[Begin PROVIDED DATA]
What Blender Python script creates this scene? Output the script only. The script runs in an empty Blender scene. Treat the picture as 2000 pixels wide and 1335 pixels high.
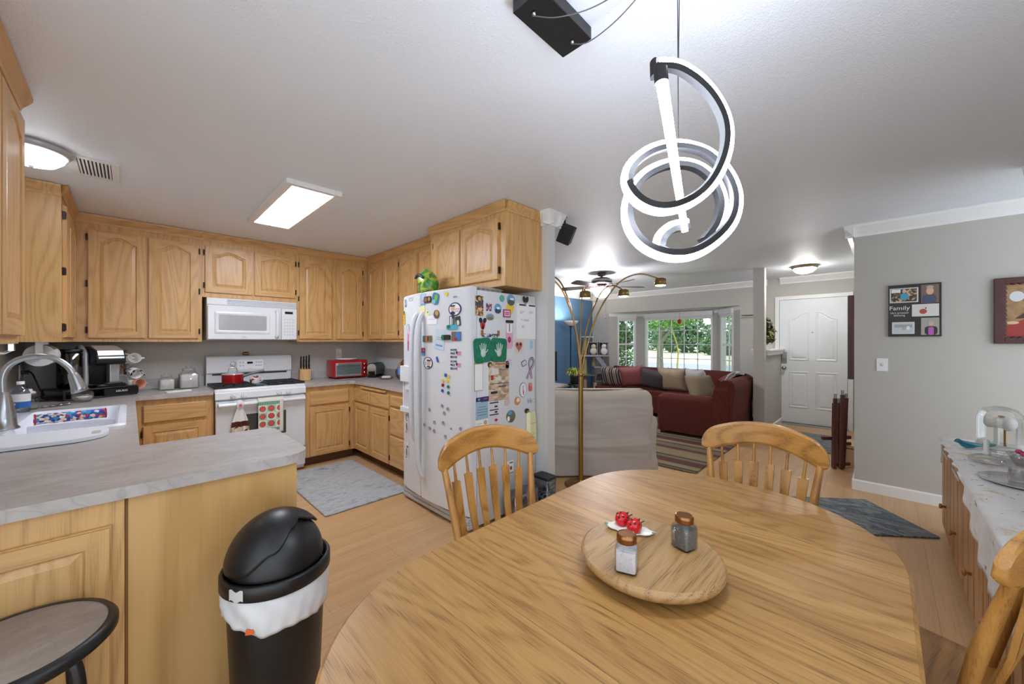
import bpy, bmesh, math, random
from mathutils import Matrix, Vector
R = math.radians; PI = math.pi
sc = bpy.context.scene; col = sc.collection
rng = random.Random(11)

# ---------------- camera, sky, sun, exposure ----------------
cam = bpy.data.cameras.new('camera'); cam.sensor_width = 36; cam.lens = 13.23
cam.shift_y = -0.0006; cam.clip_start = 0.01; cam.clip_end = 400
camo = bpy.data.objects.new('camera', cam); col.objects.link(camo)
camo.location = (0, 0, 1.375); camo.rotation_euler = (R(90), 0, R(44.57 - 90))
sc.camera = camo
sc.view_settings.view_transform = 'Standard'; sc.view_settings.look = 'None'
sc.view_settings.gamma = 1; sc.view_settings.use_curve_mapping = False
sc.view_settings.exposure = 1.13
sc.cycles.max_bounces = 9; sc.cycles.diffuse_bounces = 5; sc.cycles.adaptive_threshold = 0.04; sc.cycles.glossy_bounces = 4
sc.cycles.transmission_bounces = 8; sc.cycles.transparent_max_bounces = 12
sc.cycles.caustics_reflective = False; sc.cycles.caustics_refractive = False
sc.cycles.sample_clamp_indirect = 6.0
W = bpy.data.worlds.new('sky'); sc.world = W; W.use_nodes = True
bg = W.node_tree.nodes['Background']
bg.inputs[0].default_value = (0.82, 0.91, 1.0, 1); bg.inputs[1].default_value = 1.05
sun = bpy.data.lights.new('sun', 'SUN'); sun.energy = 2.0; sun.angle = R(1.0); sun.color = (1, .96, .9)
suno = bpy.data.objects.new('sun', sun); col.objects.link(suno)
suno.rotation_euler = (R(-18), R(38), 0)

# ---------------- materials ----------------
def lin(c):
    if isinstance(c, str):
        c = c.lstrip('#'); c = [int(c[i:i+2], 16) / 255 for i in (0, 2, 4)]
    return tuple(x / 12.92 if x <= .04045 else ((x + .055) / 1.055) ** 2.4 for x in c) + (1,)
class N:
    def __init__(s, name):
        s.m = bpy.data.materials.new(name); s.m.use_nodes = True
        s.t = s.m.node_tree; s.b = s.t.nodes['Principled BSDF']
    def n(s, typ, **k):
        x = s.t.nodes.new(typ)
        for a, b in k.items(): setattr(x, a, b)
        return x
    def l(s, a, b): s.t.links.new(a, b)
    def coords(s, scale=(1, 1, 1), rnd=True, rot=(0, 0, 0)):
        tc = s.n('ShaderNodeTexCoord'); mp = s.n('ShaderNodeMapping')
        mp.inputs['Scale'].default_value = scale; mp.inputs['Rotation'].default_value = rot
        if rnd:
            oi = s.n('ShaderNodeObjectInfo'); v = s.n('ShaderNodeVectorMath', operation='MULTIPLY_ADD')
            cb = s.n('ShaderNodeCombineXYZ')
            for i in range(3): s.l(oi.outputs['Random'], cb.inputs[i])
            s.l(cb.outputs[0], v.inputs[0]); v.inputs[1].default_value = (7.3, 5.1, 9.7)
            s.l(tc.outputs['Object'], v.inputs[2]); s.l(v.outputs[0], mp.inputs[0])
        else: s.l(tc.outputs['Object'], mp.inputs[0])
        return mp.outputs[0]
    def noise(s, vec, scale, detail=3, rough=.5, dist=0):
        x = s.n('ShaderNodeTexNoise'); s.l(vec, x.inputs['Vector'])
        x.inputs['Scale'].default_value = scale; x.inputs['Detail'].default_value = detail
        x.inputs['Roughness'].default_value = rough; x.inputs['Distortion'].default_value = dist
        return x.outputs['Fac']
    def math(s, op, a, b=None):
        x = s.n('ShaderNodeMath', operation=op)
        for i, q in enumerate((a, b)):
            if q is None: continue
            if isinstance(q, (int, float)): x.inputs[i].default_value = q
            else: s.l(q, x.inputs[i])
        return x.outputs[0]
    def ramp(s, fac, stops, interp='LINEAR'):
        x = s.n('ShaderNodeValToRGB'); s.l(fac, x.inputs[0]); e = x.color_ramp.elements
        x.color_ramp.interpolation = interp
        while len(e) < len(stops): e.new(1)
        for i, (p, c) in enumerate(stops): e[i].position = p; e[i].color = lin(c) if not isinstance(c, tuple) or len(c) == 3 else c
        return x.outputs[0]
    def mix(s, fac, a, b, mode='MIX'):
        x = s.n('ShaderNodeMix', data_type='RGBA', blend_type=mode)
        for q, i in ((fac, 0), (a, 6), (b, 7)):
            if isinstance(q, (int, float)): x.inputs[i].default_value = q
            elif isinstance(q, tuple): x.inputs[i].default_value = q
            else: s.l(q, x.inputs[i])
        return x.outputs[2]
    def bump(s, h, strength=.2, dist=.01):
        x = s.n('ShaderNodeBump'); s.l(h, x.inputs['Height'])
        x.inputs['Strength'].default_value = strength; x.inputs['Distance'].default_value = dist
        s.l(x.outputs[0], s.b.inputs['Normal'])
    def set(s, **k):
        for a, b in k.items():
            i = s.b.inputs[a.replace('_', ' ')]
            if hasattr(b, 'is_linked') or hasattr(b, 'links'): s.l(b, i)
            else: i.default_value = b
        return s.m
CACHE = {}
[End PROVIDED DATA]
> [WHAT YOU WILL DO] Restate the whole listing above exactly, except for its images.

> [ANSWER TO THIS TASK]
What Blender Python script creates this scene? Output the script only. The script runs in an empty Blender scene. Treat the picture as 2000 pixels wide and 1335 pixels high.
import bpy, bmesh, math, random
from mathutils import Matrix, Vector
R = math.radians; PI = math.pi
sc = bpy.context.scene; col = sc.collection
rng = random.Random(11)

# ---------------- camera, sky, sun, exposure ----------------
cam = bpy.data.cameras.new('camera'); cam.sensor_width = 36; cam.lens = 13.23
cam.shift_y = -0.0006; cam.clip_start = 0.01; cam.clip_end = 400
camo = bpy.data.objects.new('camera', cam); col.objects.link(camo)
camo.location = (0, 0, 1.375); camo.rotation_euler = (R(90), 0, R(44.57 - 90))
sc.camera = camo
sc.view_settings.view_transform = 'Standard'; sc.view_settings.look = 'None'
sc.view_settings.gamma = 1; sc.view_settings.use_curve_mapping = False
sc.view_settings.exposure = 1.13
sc.cycles.max_bounces = 9; sc.cycles.diffuse_bounces = 5; sc.cycles.adaptive_threshold = 0.04; sc.cycles.glossy_bounces = 4
sc.cycles.transmission_bounces = 8; sc.cycles.transparent_max_bounces = 12
sc.cycles.caustics_reflective = False; sc.cycles.caustics_refractive = False
sc.cycles.sample_clamp_indirect = 6.0
W = bpy.data.worlds.new('sky'); sc.world = W; W.use_nodes = True
bg = W.node_tree.nodes['Background']
bg.inputs[0].default_value = (0.82, 0.91, 1.0, 1); bg.inputs[1].default_value = 1.05
sun = bpy.data.lights.new('sun', 'SUN'); sun.energy = 2.0; sun.angle = R(1.0); sun.color = (1, .96, .9)
suno = bpy.data.objects.new('sun', sun); col.objects.link(suno)
suno.rotation_euler = (R(-18), R(38), 0)

# ---------------- materials ----------------
def lin(c):
    if isinstance(c, str):
        c = c.lstrip('#'); c = [int(c[i:i+2], 16) / 255 for i in (0, 2, 4)]
    return tuple(x / 12.92 if x <= .04045 else ((x + .055) / 1.055) ** 2.4 for x in c) + (1,)
class N:
    def __init__(s, name):
        s.m = bpy.data.materials.new(name); s.m.use_nodes = True
        s.t = s.m.node_tree; s.b = s.t.nodes['Principled BSDF']
    def n(s, typ, **k):
        x = s.t.nodes.new(typ)
        for a, b in k.items(): setattr(x, a, b)
        return x
    def l(s, a, b): s.t.links.new(a, b)
    def coords(s, scale=(1, 1, 1), rnd=True, rot=(0, 0, 0)):
        tc = s.n('ShaderNodeTexCoord'); mp = s.n('ShaderNodeMapping')
        mp.inputs['Scale'].default_value = scale; mp.inputs['Rotation'].default_value = rot
        if rnd:
            oi = s.n('ShaderNodeObjectInfo'); v = s.n('ShaderNodeVectorMath', operation='MULTIPLY_ADD')
            cb = s.n('ShaderNodeCombineXYZ')
            for i in range(3): s.l(oi.outputs['Random'], cb.inputs[i])
            s.l(cb.outputs[0], v.inputs[0]); v.inputs[1].default_value = (7.3, 5.1, 9.7)
            s.l(tc.outputs['Object'], v.inputs[2]); s.l(v.outputs[0], mp.inputs[0])
        else: s.l(tc.outputs['Object'], mp.inputs[0])
        return mp.outputs[0]
    def noise(s, vec, scale, detail=3, rough=.5, dist=0):
        x = s.n('ShaderNodeTexNoise'); s.l(vec, x.inputs['Vector'])
        x.inputs['Scale'].default_value = scale; x.inputs['Detail'].default_value = detail
        x.inputs['Roughness'].default_value = rough; x.inputs['Distortion'].default_value = dist
        return x.outputs['Fac']
    def math(s, op, a, b=None):
        x = s.n('ShaderNodeMath', operation=op)
        for i, q in enumerate((a, b)):
            if q is None: continue
            if isinstance(q, (int, float)): x.inputs[i].default_value = q
            else: s.l(q, x.inputs[i])
        return x.outputs[0]
    def ramp(s, fac, stops, interp='LINEAR'):
        x = s.n('ShaderNodeValToRGB'); s.l(fac, x.inputs[0]); e = x.color_ramp.elements
        x.color_ramp.interpolation = interp
        while len(e) < len(stops): e.new(1)
        for i, (p, c) in enumerate(stops): e[i].position = p; e[i].color = lin(c) if not isinstance(c, tuple) or len(c) == 3 else c
        return x.outputs[0]
    def mix(s, fac, a, b, mode='MIX'):
        x = s.n('ShaderNodeMix', data_type='RGBA', blend_type=mode)
        for q, i in ((fac, 0), (a, 6), (b, 7)):
            if isinstance(q, (int, float)): x.inputs[i].default_value = q
            elif isinstance(q, tuple): x.inputs[i].default_value = q
            else: s.l(q, x.inputs[i])
        return x.outputs[2]
    def bump(s, h, strength=.2, dist=.01):
        x = s.n('ShaderNodeBump'); s.l(h, x.inputs['Height'])
        x.inputs['Strength'].default_value = strength; x.inputs['Distance'].default_value = dist
        s.l(x.outputs[0], s.b.inputs['Normal'])
    def set(s, **k):
        for a, b in k.items():
            i = s.b.inputs[a.replace('_', ' ')]
            if hasattr(b, 'is_linked') or hasattr(b, 'links'): s.l(b, i)
            else: i.default_value = b
        return s.m
CACHE = {}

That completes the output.